Exercise goal: Without the pictures, can you quote each line below exactly?

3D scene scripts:
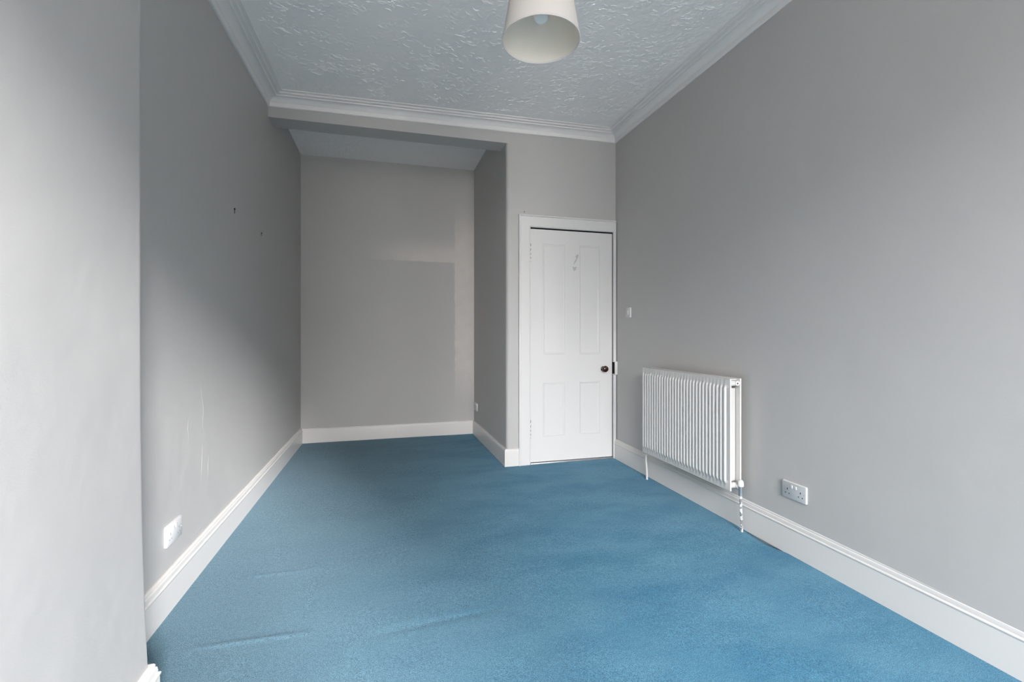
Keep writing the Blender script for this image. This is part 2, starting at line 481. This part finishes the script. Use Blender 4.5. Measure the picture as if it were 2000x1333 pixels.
fs = [(0, 1, 2, 3), (7, 6, 5, 4)] + [(i, 4 + i, 4 + (i + 1) % 4, (i + 1) % 4) for i in range(4)]
struct(link_mesh('ceiling_alcove', vs, fs, m_ceil), 'textured ceiling of the alcove')
# roof slab so no light leaks in
struct(box('roof_slab', -1.4, 2.6, Y0 - .3, 5.8, H_TOP - .02, H_TOP + .15, m_stone))

# textured plaster strokes on the ceiling
bm = bmesh.new()
def stroke(cx, cy, ang, ln, wd, ht, bend):
    ca, sa = math.cos(ang), math.sin(ang); prev = None
    for i in range(5):
        t = i / 4 - .5; s = 1 - (2 * t) ** 2 * .9
        u = t * ln; vv = bend * (t * t * 4)
        ring = []
        for q, dz in ((-1, 0.001), (-.3, -ht), (.35, -ht * .8), (1, 0.001)):
            a, b2 = u, vv + q * wd * .5 * (0.3 + 0.7 * s)
            x, y = cx + a * ca - b2 * sa, cy + a * sa + b2 * ca
            ring.append(bm.verts.new((x, y, ceil_z(x, y) + (dz * s if dz < 0 else dz))))
        if prev:
            for j in range(3): bm.faces.new((prev[j], prev[j + 1], ring[j + 1], ring[j]))
        prev = ring
for cl in range(1000):
    x, y = R_.uniform(-.70, 1.90), R_.uniform(0.6, 3.74)
    base = R_.uniform(-.6, .6) + (0.35 if x < .6 else -.35)
    dens = R_.choice((2, 3, 5, 8, 11))
    strength = R_.uniform(.35, 1.0) ** 1.3
    for k in range(dens):
        px, py = x + R_.gauss(0, .035), y + R_.gauss(0, .03)
        if not (-.70 < px < 1.90 and py < 3.74): continue
        stroke(px, py, base + R_.gauss(0, .5), R_.uniform(.018, .055), R_.uniform(.004, .0085), R_.uniform(.0025, .0070) * strength, R_.uniform(-.016, .016))
st = from_bm('plaster_stroke', bm, m_ceil, ceiling, smooth=True)
st['kind'] = 'stuff'

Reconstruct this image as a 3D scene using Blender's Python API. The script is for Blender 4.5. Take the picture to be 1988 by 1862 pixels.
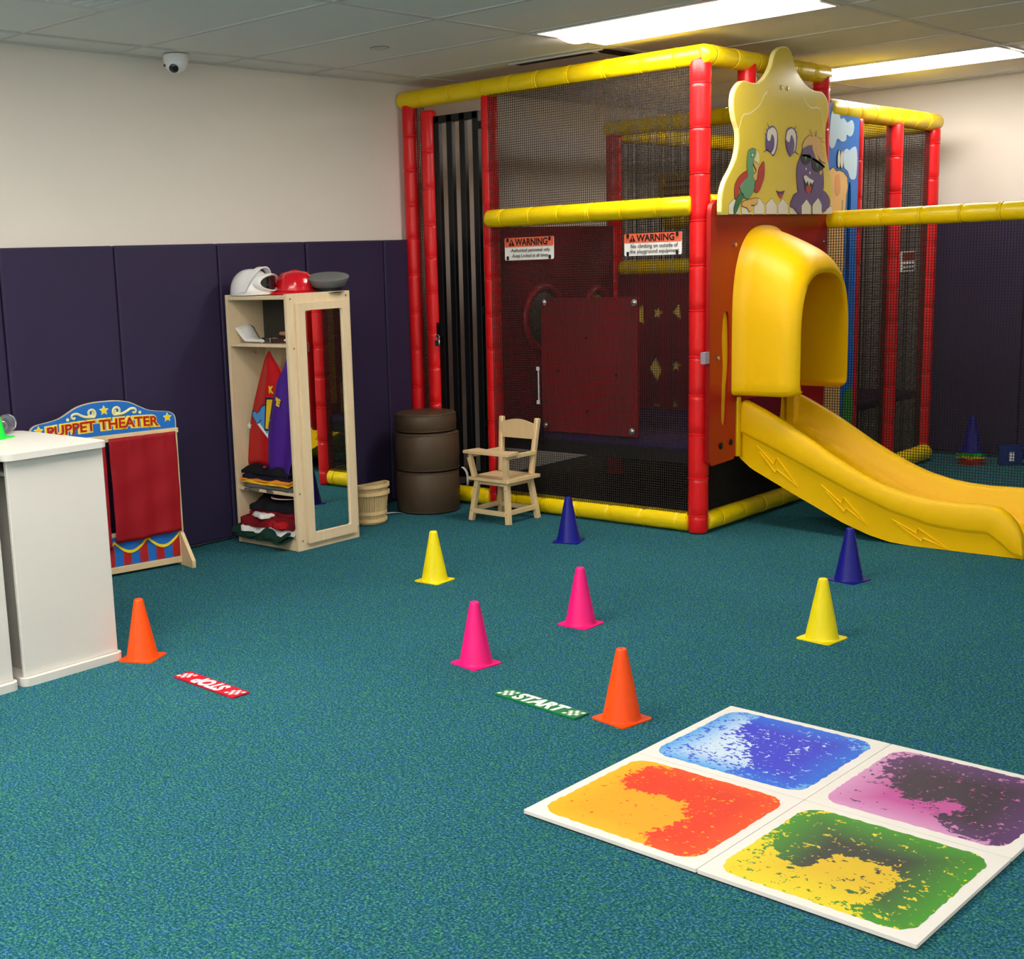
import bpy, bmesh, math, random
from mathutils import Vector, Matrix
import numpy as np
random.seed(7)
PI = math.pi
for o in list(bpy.data.objects): bpy.data.objects.remove(o)
SC = bpy.context.scene
COL = SC.collection

# ------------------------------------------------------------------ camera
CAM_H = 1.3795
F, CX, CY, YAW, PITCH, ROLL = 2522.4, 746.0, 969.8, -0.7650, 0.1804, -0.0385
fw = Vector((math.sin(YAW)*math.cos(PITCH), math.cos(YAW)*math.cos(PITCH), -math.sin(PITCH)))
rt = Vector((math.cos(YAW), -math.sin(YAW), 0)); up = rt.cross(fw)
rt2 = rt*math.cos(ROLL)+up*math.sin(ROLL); up2 = -rt*math.sin(ROLL)+up*math.cos(ROLL)
cd = bpy.data.cameras.new('camera'); cam = bpy.data.objects.new('camera', cd); COL.objects.link(cam)
cd.sensor_fit = 'HORIZONTAL'; cd.sensor_width = 36.0; cd.lens = F/1988*36
cd.shift_x = (994-CX)/1988; cd.shift_y = (CY-931)/1988
cd.clip_start = .05; cd.clip_end = 60
M = Matrix.Identity(4)
for i in range(3): M[i][0] = rt2[i]; M[i][1] = up2[i]; M[i][2] = -fw[i]
M[0][3], M[1][3], M[2][3] = 0, 0, CAM_H
cam.matrix_world = M
SC.camera = cam

# ------------------------------------------------------------------ world, exposure
w = bpy.data.worlds.new('world'); SC.world = w; w.use_nodes = True
w.node_tree.nodes['Background'].inputs[0].default_value = (.9, .95, 1, 1)
w.node_tree.nodes['Background'].inputs[1].default_value = .02
SC.view_settings.view_transform = 'Standard'; SC.view_settings.look = 'None'
SC.view_settings.gamma = 1; SC.view_settings.use_curve_mapping = False
SC.view_settings.exposure = 1.15
LIGHT = 11.0          # emission of the ceiling light lenses
# room
XW, XR, YF, YB, H = -5.170, 3.6, -2.6, 8.712, 2.371
X0, Y0, TU, TV = -4.9458, 3.0945, .6096, 1.2192       # ceiling lattice

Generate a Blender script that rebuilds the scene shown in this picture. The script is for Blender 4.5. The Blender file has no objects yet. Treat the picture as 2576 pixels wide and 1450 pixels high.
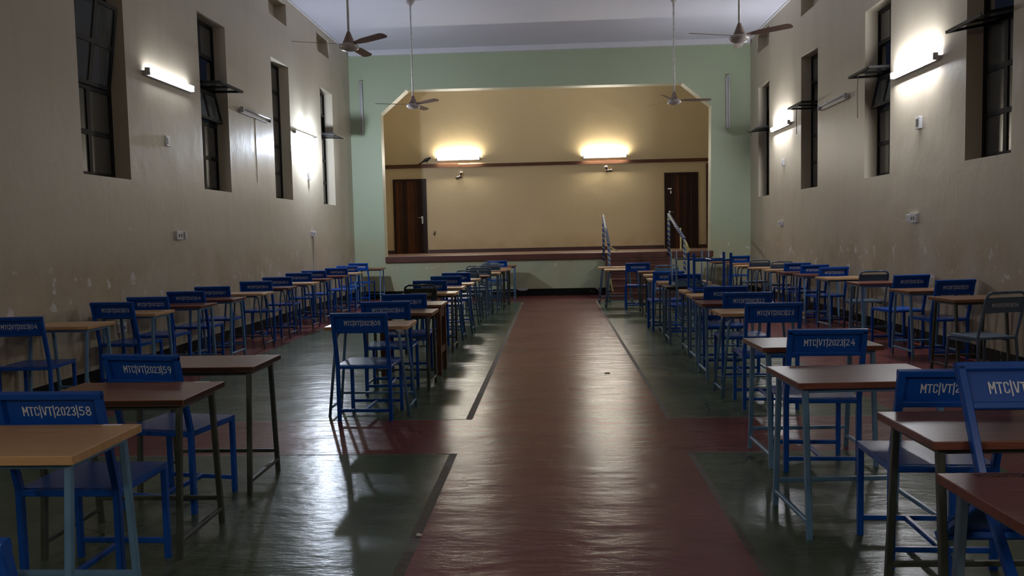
import bpy, bmesh, math, random
from mathutils import Vector, Matrix

# ------------------------------------------------------------------ camera, world, exposure
SC = bpy.context.scene
COL = SC.collection
PI = math.pi
R_ROWS = ((0.99844155, 0.05152035, -0.02145071),
          (0.01794551, 0.0675597, 0.99755383),
          (-0.05284353, 0.99638413, -0.06652986))
cam_data = bpy.data.cameras.new('camera')
cam_data.sensor_fit = 'HORIZONTAL'
cam_data.sensor_width = 36.0
cam_data.lens = 36.0 * 2050.0 / 2576.0
cam_data.clip_start = 0.05
cam_data.clip_end = 200
camera = bpy.data.objects.new('camera', cam_data)
COL.objects.link(camera)
r, u, d = (Vector(v) for v in R_ROWS)
camera.matrix_world = Matrix(((r.x, u.x, -d.x, 0.0), (r.y, u.y, -d.y, 0.0), (r.z, u.z, -d.z, 1.5), (0, 0, 0, 1)))
SC.camera = camera

world = bpy.data.worlds.new('night')
SC.world = world
world.use_nodes = True
world.node_tree.nodes['Background'].inputs[0].default_value = (0.004, 0.005, 0.009, 1)
world.node_tree.nodes['Background'].inputs[1].default_value = 1.0

SC.view_settings.view_transform = 'Standard'
SC.view_settings.look = 'None'
SC.view_settings.gamma = 1.0
SC.view_settings.use_curve_mapping = False
SC.view_settings.exposure = 0.25
SC.cycles.use_denoising = True
SC.cycles.max_bounces = 8
SC.cycles.diffuse_bounces = 5
SC.cycles.glossy_bounces = 4
SC.cycles.sample_clamp_indirect = 4.0
SC.cycles.caustics_reflective = False
SC.cycles.caustics_refractive = False

# lamp strengths (radiance) and colours
TUBE_STAGE = (330.0, (1.0, 0.93, 0.80))
TUBE_SIDE = (310.0, (0.93, 0.95, 1.0))
TUBE_DIM = (32.0, (0.90, 0.93, 1.0))
TUBE_REAR = (520.0, (1.0, 0.93, 0.80))
BULB = (1550.0, (0.74, 0.84, 1.0))

# hall dimensions (metres): X across, Y towards the stage, Z up
XL, XR = -4.82, 4.62
YF, YB, YS = -9.0, 19.5, 22.6
ZC = 5.9
ZS = 1.0
random.seed(7)

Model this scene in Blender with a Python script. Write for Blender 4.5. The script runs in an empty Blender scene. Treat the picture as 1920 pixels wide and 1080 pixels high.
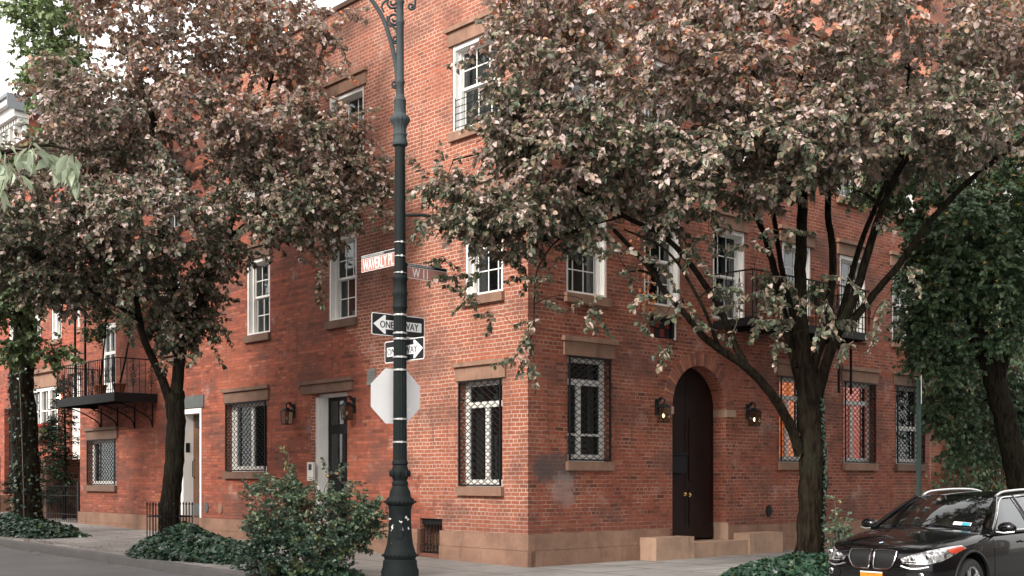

Full output:
Keep writing the Blender script for this image. This is part 2, starting at line 481. This part finishes the script. Use Blender 4.5. Measure the picture as if it were 2000x1333 pixels.
fs = [(0, 1, 2, 3), (7, 6, 5, 4)] + [(i, 4 + i, 4 + (i + 1) % 4, (i + 1) % 4) for i in range(4)]
struct(link_mesh('ceiling_alcove', vs, fs, m_ceil), 'textured ceiling of the alcove')
# roof slab so no light leaks in
struct(box('roof_slab', -1.4, 2.6, Y0 - .3, 5.8, H_TOP - .02, H_TOP + .15, m_stone))

# textured plaster strokes on the ceiling
bm = bmesh.new()
def stroke(cx, cy, ang, ln, wd, ht, bend):
    ca, sa = math.cos(ang), math.sin(ang); prev = None
    for i in range(5):
        t = i / 4 - .5; s = 1 - (2 * t) ** 2 * .9
        u = t * ln; vv = bend * (t * t * 4)
        ring = []
        for q, dz in ((-1, 0.001), (-.3, -ht), (.35, -ht * .8), (1, 0.001)):
            a, b2 = u, vv + q * wd * .5 * (0.3 + 0.7 * s)
            x, y = cx + a * ca - b2 * sa, cy + a * sa + b2 * ca
            ring.append(bm.verts.new((x, y, ceil_z(x, y) + (dz * s if dz < 0 else dz))))
        if prev:
            for j in range(3): bm.faces.new((prev[j], prev[j + 1], ring[j + 1], ring[j]))
        prev = ring
for cl in range(1000):
    x, y = R_.uniform(-.70, 1.90), R_.uniform(0.6, 3.74)
    base = R_.uniform(-.6, .6) + (0.35 if x < .6 else -.35)
    dens = R_.choice((2, 3, 5, 8, 11))
    strength = R_.uniform(.35, 1.0) ** 1.3
    for k in range(dens):
        px, py = x + R_.gauss(0, .035), y + R_.gauss(0, .03)
        if not (-.70 < px < 1.90 and py < 3.74): continue
        stroke(px, py, base + R_.gauss(0, .5), R_.uniform(.018, .055), R_.uniform(.004, .0085), R_.uniform(.0025, .0070) * strength, R_.uniform(-.016, .016))
st = from_bm('plaster_stroke', bm, m_ceil, ceiling, smooth=True)
st['kind'] = 'stuff'

Reconstruct this image as a 3D scene using Blender's Python API. The script is for Blender 4.5. Take the picture to be 1988 by 1862 pixels.
import bpy, bmesh, math, random
from mathutils import Vector, Matrix
import numpy as np
random.seed(7)
PI = math.pi
for o in list(bpy.data.objects): bpy.data.objects.remove(o)
SC = bpy.context.scene
COL = SC.collection

# ------------------------------------------------------------------ camera
CAM_H = 1.3795
F, CX, CY, YAW, PITCH, ROLL = 2522.4, 746.0, 969.8, -0.7650, 0.1804, -0.0385
fw = Vector((math.sin(YAW)*math.cos(PITCH), math.cos(YAW)*math.cos(PITCH), -math.sin(PITCH)))
rt = Vector((math.cos(YAW), -math.sin(YAW), 0)); up = rt.cross(fw)
rt2 = rt*math.cos(ROLL)+up*math.sin(ROLL); up2 = -rt*math.sin(ROLL)+up*math.cos(ROLL)
cd = bpy.data.cameras.new('camera'); cam = bpy.data.objects.new('camera', cd); COL.objects.link(cam)
cd.sensor_fit = 'HORIZONTAL'; cd.sensor_width = 36.0; cd.lens = F/1988*36
cd.shift_x = (994-CX)/1988; cd.shift_y = (CY-931)/1988
cd.clip_start = .05; cd.clip_end = 60
M = Matrix.Identity(4)
for i in range(3): M[i][0] = rt2[i]; M[i][1] = up2[i]; M[i][2] = -fw[i]
M[0][3], M[1][3], M[2][3] = 0, 0, CAM_H
cam.matrix_world = M
SC.camera = cam

# ------------------------------------------------------------------ world, exposure
w = bpy.data.worlds.new('world'); SC.world = w; w.use_nodes = True
w.node_tree.nodes['Background'].inputs[0].default_value = (.9, .95, 1, 1)
w.node_tree.nodes['Background'].inputs[1].default_value = .02
SC.view_settings.view_transform = 'Standard'; SC.view_settings.look = 'None'
SC.view_settings.gamma = 1; SC.view_settings.use_curve_mapping = False
SC.view_settings.exposure = 1.15
LIGHT = 11.0          # emission of the ceiling light lenses
# room
XW, XR, YF, YB, H = -5.170, 3.6, -2.6, 8.712, 2.371
X0, Y0, TU, TV = -4.9458, 3.0945, .6096, 1.2192       # ceiling lattice

Generate a Blender script that rebuilds the scene shown in this picture. The script is for Blender 4.5. The Blender file has no objects yet. Treat the picture as 2576 pixels wide and 1450 pixels high.
import bpy, bmesh, math, random
from mathutils import Vector, Matrix

# ------------------------------------------------------------------ camera, world, exposure
SC = bpy.context.scene
COL = SC.collection
PI = math.pi
R_ROWS = ((0.99844155, 0.05152035, -0.02145071),
          (0.01794551, 0.0675597, 0.99755383),
          (-0.05284353, 0.99638413, -0.06652986))
cam_data = bpy.data.cameras.new('camera')
cam_data.sensor_fit = 'HORIZONTAL'
cam_data.sensor_width = 36.0
cam_data.lens = 36.0 * 2050.0 / 2576.0
cam_data.clip_start = 0.05
cam_data.clip_end = 200
camera = bpy.data.objects.new('camera', cam_data)
COL.objects.link(camera)
r, u, d = (Vector(v) for v in R_ROWS)
camera.matrix_world = Matrix(((r.x, u.x, -d.x, 0.0), (r.y, u.y, -d.y, 0.0), (r.z, u.z, -d.z, 1.5), (0, 0, 0, 1)))
SC.camera = camera

world = bpy.data.worlds.new('night')
SC.world = world
world.use_nodes = True
world.node_tree.nodes['Background'].inputs[0].default_value = (0.004, 0.005, 0.009, 1)
world.node_tree.nodes['Background'].inputs[1].default_value = 1.0

SC.view_settings.view_transform = 'Standard'
SC.view_settings.look = 'None'
SC.view_settings.gamma = 1.0
SC.view_settings.use_curve_mapping = False
SC.view_settings.exposure = 0.25
SC.cycles.use_denoising = True
SC.cycles.max_bounces = 8
SC.cycles.diffuse_bounces = 5
SC.cycles.glossy_bounces = 4
SC.cycles.sample_clamp_indirect = 4.0
SC.cycles.caustics_reflective = False
SC.cycles.caustics_refractive = False

# lamp strengths (radiance) and colours
TUBE_STAGE = (330.0, (1.0, 0.93, 0.80))
TUBE_SIDE = (310.0, (0.93, 0.95, 1.0))
TUBE_DIM = (32.0, (0.90, 0.93, 1.0))
TUBE_REAR = (520.0, (1.0, 0.93, 0.80))
BULB = (1550.0, (0.74, 0.84, 1.0))

# hall dimensions (metres): X across, Y towards the stage, Z up
XL, XR = -4.82, 4.62
YF, YB, YS = -9.0, 19.5, 22.6
ZC = 5.9
ZS = 1.0
random.seed(7)

Model this scene in Blender with a Python script. Write for Blender 4.5. The script runs in an empty Blender scene. Treat the picture as 1920 pixels wide and 1080 pixels high.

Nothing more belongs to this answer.